Subo os degraus do ônibus com dez reais na mão. Sou a primeira a entrar e dou de cara com uma pequena e irritada fila à minha frente. Três passageiros do ponto anterior ainda aguardam o troco, impacientes. O motorista sua em bicas, sentado ao lado do motor fervendo, mangas de camisa e pernas de calças, feitas de um tecido barato e sintético, arregaçadas até as juntas cansadas. O sol de janeiro tem castigado e, apesar das promessas, o coletivo não tem ar condicionado, como em nenhuma linha dessa companhia, que atravessa inteira a esquecida zona norte da cidade. Aparentando pouco mais de 50 anos, vastas rugas penduradas pelo duro rosto retesado, diariamente dirige um carro com mais de trinta passageiros, aperta um botão que abre e fecha portas dianteiras e traseiras, outro que libera a roleta, dá trocos e informações de itinerários, regula a elevatória para cadeiras de rodas, faz um esforço medonho  para se manter atento ao engarrafamento insano das quase sete, aos sinais de trânsito, ao barulho insistente da cigarra a cada 300 metros, além de carregar na cabeça e no peito suas dores pessoais e intransferíveis - todos temos nossos próprios fardos, afinal, por mais que queiramos não dá pra fugir.

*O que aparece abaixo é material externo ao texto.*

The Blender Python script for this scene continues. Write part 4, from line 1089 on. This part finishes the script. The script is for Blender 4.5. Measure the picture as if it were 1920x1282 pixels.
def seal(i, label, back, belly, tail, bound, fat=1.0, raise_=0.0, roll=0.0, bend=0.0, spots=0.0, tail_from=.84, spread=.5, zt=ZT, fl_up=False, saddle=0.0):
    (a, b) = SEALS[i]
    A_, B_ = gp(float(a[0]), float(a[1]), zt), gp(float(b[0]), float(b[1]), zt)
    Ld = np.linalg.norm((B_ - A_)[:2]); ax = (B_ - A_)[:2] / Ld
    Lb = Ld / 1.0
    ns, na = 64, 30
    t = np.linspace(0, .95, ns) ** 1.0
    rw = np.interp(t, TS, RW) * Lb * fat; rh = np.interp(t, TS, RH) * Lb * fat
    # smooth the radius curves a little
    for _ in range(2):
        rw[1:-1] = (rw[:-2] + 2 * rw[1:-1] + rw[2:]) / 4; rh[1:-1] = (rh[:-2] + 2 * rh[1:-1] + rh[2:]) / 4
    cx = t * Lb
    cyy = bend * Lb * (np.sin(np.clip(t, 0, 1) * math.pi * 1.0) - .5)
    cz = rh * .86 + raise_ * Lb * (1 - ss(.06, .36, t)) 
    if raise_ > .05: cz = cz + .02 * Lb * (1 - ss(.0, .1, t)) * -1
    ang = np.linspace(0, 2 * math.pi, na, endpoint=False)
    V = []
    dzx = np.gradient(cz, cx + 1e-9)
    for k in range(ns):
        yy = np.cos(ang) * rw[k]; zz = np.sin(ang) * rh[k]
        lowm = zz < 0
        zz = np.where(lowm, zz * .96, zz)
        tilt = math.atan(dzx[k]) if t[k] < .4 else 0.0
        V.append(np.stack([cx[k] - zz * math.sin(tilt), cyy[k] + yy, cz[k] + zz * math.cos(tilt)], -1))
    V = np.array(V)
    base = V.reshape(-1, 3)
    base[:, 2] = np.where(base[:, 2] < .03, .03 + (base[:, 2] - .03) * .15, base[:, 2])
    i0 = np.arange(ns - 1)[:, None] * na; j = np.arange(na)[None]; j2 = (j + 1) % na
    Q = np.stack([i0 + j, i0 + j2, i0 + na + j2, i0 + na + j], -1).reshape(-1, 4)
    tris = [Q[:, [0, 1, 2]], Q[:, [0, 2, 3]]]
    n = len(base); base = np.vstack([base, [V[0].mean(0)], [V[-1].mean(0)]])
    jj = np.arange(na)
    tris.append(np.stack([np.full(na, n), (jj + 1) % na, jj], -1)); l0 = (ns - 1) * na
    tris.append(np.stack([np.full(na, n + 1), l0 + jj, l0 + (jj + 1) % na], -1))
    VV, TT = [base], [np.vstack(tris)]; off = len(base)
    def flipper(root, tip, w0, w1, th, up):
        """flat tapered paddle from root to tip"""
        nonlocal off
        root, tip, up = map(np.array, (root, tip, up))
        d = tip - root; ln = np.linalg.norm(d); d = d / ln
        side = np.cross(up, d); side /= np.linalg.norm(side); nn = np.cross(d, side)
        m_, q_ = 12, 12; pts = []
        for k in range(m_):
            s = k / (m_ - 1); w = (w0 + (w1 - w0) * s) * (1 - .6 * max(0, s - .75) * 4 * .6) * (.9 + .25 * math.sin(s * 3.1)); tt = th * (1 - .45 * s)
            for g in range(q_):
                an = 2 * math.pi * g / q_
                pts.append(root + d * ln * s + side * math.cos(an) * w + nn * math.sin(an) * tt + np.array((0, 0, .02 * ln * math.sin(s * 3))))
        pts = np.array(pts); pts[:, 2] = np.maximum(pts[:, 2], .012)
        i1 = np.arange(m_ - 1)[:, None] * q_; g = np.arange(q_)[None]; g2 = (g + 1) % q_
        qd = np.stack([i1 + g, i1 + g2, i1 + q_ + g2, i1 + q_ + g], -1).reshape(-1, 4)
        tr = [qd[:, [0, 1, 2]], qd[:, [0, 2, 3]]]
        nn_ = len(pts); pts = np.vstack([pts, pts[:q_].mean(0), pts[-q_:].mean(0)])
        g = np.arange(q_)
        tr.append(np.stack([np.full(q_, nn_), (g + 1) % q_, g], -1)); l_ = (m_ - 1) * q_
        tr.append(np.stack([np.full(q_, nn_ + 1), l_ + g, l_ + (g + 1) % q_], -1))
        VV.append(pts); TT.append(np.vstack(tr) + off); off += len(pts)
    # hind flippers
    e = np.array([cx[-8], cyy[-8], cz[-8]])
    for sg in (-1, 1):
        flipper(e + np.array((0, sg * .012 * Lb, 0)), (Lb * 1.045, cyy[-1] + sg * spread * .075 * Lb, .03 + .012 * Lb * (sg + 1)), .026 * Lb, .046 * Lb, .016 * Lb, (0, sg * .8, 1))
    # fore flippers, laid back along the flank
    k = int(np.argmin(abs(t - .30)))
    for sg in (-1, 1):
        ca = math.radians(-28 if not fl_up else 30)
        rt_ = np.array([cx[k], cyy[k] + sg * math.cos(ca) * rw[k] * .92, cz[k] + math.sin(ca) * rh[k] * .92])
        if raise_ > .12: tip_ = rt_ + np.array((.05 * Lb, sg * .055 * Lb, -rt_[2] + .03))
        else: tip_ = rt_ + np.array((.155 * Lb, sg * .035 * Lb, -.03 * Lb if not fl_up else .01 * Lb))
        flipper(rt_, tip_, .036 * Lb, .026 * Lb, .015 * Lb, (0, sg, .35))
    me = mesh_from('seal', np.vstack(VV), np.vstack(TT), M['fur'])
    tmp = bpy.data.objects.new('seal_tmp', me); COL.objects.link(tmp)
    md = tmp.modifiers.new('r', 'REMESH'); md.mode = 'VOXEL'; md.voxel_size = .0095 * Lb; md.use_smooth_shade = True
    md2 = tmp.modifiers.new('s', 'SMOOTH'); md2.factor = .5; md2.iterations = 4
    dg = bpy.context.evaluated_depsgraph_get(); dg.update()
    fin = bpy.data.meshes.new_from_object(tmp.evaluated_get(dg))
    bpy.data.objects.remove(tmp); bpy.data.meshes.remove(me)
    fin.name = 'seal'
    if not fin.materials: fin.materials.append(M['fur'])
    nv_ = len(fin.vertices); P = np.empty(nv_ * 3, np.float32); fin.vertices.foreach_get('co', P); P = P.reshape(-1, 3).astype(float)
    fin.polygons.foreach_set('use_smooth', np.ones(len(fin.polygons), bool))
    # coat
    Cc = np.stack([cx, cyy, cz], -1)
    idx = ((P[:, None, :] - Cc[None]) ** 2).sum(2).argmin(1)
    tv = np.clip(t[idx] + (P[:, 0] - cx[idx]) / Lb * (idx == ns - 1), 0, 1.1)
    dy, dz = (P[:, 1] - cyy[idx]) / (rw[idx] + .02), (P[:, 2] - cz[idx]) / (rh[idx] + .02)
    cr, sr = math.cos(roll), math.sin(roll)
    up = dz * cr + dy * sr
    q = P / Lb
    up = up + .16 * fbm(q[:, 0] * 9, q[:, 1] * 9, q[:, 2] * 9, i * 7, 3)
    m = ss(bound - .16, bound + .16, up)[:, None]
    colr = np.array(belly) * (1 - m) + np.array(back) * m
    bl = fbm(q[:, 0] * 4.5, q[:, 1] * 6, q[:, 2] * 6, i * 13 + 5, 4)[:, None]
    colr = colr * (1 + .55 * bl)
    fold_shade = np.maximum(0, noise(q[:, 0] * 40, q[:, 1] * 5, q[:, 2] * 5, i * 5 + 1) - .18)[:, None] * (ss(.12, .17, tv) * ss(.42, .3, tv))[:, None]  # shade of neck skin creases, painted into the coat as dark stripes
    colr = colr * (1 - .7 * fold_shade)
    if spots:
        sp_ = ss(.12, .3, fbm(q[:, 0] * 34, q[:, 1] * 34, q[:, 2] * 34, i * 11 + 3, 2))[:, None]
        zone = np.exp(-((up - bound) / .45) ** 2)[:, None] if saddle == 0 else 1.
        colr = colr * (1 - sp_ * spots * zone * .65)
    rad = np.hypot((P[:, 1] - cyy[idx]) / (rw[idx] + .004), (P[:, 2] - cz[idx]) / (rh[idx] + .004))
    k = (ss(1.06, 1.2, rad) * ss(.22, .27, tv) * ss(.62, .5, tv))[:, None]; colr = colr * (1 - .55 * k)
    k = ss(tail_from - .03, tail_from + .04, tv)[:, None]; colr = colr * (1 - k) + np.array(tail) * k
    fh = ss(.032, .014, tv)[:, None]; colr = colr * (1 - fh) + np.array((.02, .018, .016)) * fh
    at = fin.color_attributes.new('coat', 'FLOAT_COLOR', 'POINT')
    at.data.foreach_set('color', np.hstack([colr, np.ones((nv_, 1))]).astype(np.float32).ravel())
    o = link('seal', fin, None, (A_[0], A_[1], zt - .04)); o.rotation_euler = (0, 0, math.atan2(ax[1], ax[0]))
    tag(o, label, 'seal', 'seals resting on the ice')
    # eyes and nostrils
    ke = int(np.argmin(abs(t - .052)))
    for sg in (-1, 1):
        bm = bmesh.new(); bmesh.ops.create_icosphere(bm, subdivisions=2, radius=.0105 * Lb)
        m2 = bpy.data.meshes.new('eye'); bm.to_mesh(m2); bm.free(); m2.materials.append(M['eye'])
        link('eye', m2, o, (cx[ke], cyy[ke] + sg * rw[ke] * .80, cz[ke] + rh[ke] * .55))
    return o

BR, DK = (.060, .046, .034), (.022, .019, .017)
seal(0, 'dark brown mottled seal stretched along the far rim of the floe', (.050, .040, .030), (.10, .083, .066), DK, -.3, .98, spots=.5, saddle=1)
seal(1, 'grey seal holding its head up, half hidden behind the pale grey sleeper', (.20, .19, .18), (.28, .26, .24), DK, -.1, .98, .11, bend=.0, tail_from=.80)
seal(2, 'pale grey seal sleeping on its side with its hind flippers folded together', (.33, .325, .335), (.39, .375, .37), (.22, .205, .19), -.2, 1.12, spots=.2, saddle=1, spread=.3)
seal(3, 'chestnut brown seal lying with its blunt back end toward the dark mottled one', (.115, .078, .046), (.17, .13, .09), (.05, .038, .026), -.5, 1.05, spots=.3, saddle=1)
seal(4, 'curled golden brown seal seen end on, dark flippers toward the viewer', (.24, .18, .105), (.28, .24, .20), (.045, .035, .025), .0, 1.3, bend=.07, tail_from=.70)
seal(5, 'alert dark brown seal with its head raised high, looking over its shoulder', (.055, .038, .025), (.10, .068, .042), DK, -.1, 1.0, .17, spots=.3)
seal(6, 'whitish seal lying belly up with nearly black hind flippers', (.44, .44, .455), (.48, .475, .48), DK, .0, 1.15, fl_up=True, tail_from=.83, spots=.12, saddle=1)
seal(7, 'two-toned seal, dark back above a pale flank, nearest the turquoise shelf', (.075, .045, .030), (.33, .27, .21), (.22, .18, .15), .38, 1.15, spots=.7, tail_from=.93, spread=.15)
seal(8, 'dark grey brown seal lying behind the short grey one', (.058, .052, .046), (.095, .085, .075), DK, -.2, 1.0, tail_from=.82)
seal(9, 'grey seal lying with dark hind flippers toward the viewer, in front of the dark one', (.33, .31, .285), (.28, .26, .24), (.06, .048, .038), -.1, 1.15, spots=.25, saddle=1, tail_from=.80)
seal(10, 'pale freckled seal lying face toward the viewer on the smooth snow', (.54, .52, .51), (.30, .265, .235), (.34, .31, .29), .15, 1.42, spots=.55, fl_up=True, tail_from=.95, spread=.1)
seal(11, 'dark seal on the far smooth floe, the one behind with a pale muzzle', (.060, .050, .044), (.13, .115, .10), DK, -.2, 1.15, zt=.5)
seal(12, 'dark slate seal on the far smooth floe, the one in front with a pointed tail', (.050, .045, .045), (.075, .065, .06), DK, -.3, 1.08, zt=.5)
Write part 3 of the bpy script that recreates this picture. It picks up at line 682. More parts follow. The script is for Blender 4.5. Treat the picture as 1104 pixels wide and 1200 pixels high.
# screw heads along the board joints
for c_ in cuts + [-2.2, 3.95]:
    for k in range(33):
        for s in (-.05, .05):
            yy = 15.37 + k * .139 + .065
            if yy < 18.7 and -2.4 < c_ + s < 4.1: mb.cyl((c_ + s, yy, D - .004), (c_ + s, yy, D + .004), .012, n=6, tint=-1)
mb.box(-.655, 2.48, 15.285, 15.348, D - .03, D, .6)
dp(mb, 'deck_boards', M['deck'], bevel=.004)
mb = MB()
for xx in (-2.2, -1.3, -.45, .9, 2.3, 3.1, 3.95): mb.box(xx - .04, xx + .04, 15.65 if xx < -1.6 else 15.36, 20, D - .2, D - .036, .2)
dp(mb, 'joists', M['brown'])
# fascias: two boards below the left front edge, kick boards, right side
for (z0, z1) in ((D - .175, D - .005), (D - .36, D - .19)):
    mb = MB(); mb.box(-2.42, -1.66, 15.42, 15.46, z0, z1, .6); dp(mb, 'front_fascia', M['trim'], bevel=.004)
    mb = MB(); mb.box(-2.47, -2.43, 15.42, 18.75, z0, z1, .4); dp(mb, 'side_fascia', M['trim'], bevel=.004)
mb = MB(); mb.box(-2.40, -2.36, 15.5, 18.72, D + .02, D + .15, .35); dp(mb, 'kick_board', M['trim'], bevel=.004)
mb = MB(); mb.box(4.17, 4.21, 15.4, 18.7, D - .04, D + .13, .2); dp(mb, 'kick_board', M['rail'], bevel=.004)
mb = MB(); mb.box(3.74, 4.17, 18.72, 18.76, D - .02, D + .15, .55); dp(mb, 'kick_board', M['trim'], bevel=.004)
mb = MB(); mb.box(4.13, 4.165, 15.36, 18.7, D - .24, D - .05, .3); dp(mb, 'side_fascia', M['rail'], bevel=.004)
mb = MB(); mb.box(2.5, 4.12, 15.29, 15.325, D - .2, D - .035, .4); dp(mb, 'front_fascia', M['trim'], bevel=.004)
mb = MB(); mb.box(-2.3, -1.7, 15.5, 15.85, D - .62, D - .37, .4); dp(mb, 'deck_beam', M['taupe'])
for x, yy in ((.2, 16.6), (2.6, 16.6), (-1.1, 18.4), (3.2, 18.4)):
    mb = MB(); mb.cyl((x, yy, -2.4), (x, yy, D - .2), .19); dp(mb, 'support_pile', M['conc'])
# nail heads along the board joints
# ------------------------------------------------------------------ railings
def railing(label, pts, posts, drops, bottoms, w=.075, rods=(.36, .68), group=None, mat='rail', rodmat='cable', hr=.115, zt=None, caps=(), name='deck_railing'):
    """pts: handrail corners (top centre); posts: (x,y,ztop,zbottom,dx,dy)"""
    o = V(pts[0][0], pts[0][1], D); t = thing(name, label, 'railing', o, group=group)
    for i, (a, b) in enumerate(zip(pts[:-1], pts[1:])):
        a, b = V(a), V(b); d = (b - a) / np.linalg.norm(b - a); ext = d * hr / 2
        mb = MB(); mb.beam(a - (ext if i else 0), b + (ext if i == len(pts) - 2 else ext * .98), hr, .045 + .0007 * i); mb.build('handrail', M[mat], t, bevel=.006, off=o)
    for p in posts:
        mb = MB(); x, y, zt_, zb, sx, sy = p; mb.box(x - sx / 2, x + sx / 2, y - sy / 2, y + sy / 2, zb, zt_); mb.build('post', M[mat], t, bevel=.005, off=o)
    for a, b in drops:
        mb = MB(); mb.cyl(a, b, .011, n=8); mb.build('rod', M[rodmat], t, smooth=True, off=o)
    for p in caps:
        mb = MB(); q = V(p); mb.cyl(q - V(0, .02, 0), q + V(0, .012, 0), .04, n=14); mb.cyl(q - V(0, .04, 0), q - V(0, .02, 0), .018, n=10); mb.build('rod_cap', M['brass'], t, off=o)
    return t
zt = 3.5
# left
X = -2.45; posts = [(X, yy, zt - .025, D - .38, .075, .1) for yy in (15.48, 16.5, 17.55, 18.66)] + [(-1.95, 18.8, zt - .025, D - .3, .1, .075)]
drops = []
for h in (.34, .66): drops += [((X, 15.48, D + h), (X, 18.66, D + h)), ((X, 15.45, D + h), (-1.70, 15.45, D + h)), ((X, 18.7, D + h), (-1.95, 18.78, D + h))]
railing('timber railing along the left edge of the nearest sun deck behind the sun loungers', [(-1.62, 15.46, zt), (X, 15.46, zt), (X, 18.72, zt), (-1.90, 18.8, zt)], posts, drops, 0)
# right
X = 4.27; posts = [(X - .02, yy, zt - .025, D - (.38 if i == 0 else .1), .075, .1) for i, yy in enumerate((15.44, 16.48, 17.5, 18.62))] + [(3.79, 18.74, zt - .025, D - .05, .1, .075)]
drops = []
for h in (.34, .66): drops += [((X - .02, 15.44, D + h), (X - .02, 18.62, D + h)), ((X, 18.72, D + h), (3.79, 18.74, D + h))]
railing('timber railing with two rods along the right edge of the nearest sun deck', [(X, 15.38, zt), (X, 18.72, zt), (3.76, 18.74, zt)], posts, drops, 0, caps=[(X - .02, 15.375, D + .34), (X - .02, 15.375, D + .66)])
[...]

Na minha vez de passar a roleta ele explode, as veias do grosso pescoço vermelho saltadas em alerta: "só fico mais essa semana aqui! Não aguento mais dar trocos e dirigir ao mesmo tempo! A vontade que dá é de largar o carro na rua e ir embora!" Eu lhe dou razão, todas do mundo. Digo que é desumano, que ele está certo, que R$ 3,40 é um roubo para a bosta de serviço que eles prestam, que o cartel das companhias de ônibus quer mais e mais lucros em cima da saúde física e mental de quem precisa do emprego, que demitir trocadores e sobrecarregar motoristas é realmente cruel e não tá certo, e tá tudo muito, muito errado mesmo, oras! Ele respira um pouco mais aliviado, parece, passa a pesada marcha com as mãos calosas e segue, determinado, o denso fluxo. Já sentada no banco colado à janela, observo distraída as vidas que passam lá fora e a minha respiração entrecorta. Não é mais tão difícil entender porque alguns motoristas do único ônibus que me serve para chegar ao trabalho passam direto do ponto cheio toda manhã, deixando alguns furiosos passageiros apressados e atrasados a ver navios. Decidi, então, andar alguns metros pra trás e esticar o braço de um ponto mais vazio. Eles sempre param lá.